Nous (en tous les cas moi) n’aimons guère nous faire bouffer... Jésus au terme de son chemin, prend la position inverse : Je suis venu pour tout donner, ce qui vous permettra de tout recevoir.

Si le péché de l’humain est lié à la transgression de l’interdit du « manger de l’arbre du savoir, il me semble aujourd’hui(en écrivant ce billet) qu’en se donnant en manger et boire (car Jésus dit bien qu’il donne son sang pour la rémission (lever de la sanction) du péché de la multitude, qu’il abolit l’interdit premier de Genèse2.

En lisant (rapidement) le livre d’Enoch j’ai été stupéfaite de trouver la phrase suivante au chapitre 42 : 1. "La sagesse n'a point trouvé sur la terre de demeure où reposer sa tête".[1] qui est très proche de celle dite par Jésus : "le fils de l’homme n’a pas où reposer sa tête"(Mt8,20)… Si le Fils de l’homme est la sagesse de  Dieu,(et il y a ici bien plus que la sagesse de Salomon (Mt12, 42) l’esprit qui permet de discerner ce qui est bon et ce qui ne l’est pas, alors quelque chose d’unique est advenu.

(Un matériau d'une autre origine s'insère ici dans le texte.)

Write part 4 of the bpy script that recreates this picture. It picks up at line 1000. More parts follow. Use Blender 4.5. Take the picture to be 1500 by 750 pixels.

Ce que nous recevons nous donne la Sagesse, et nous devenons des Vivants, des Fils de Dieu au sens fort et la faute (l’erreur) est levée. Celui qui mange la chair et boit le Sang devient alors Fils et a en lui la vie éternelle.



[1]c'est pourquoi elle fait sa résidence dans le ciel. 2. La sagesse est descendue du ciel pour habiter avec les enfants des hommes, mais elle n'a point trouvé de demeure. Alors la sagesse est retournée vers son divin séjour, et a pris place au milieu des saints anges.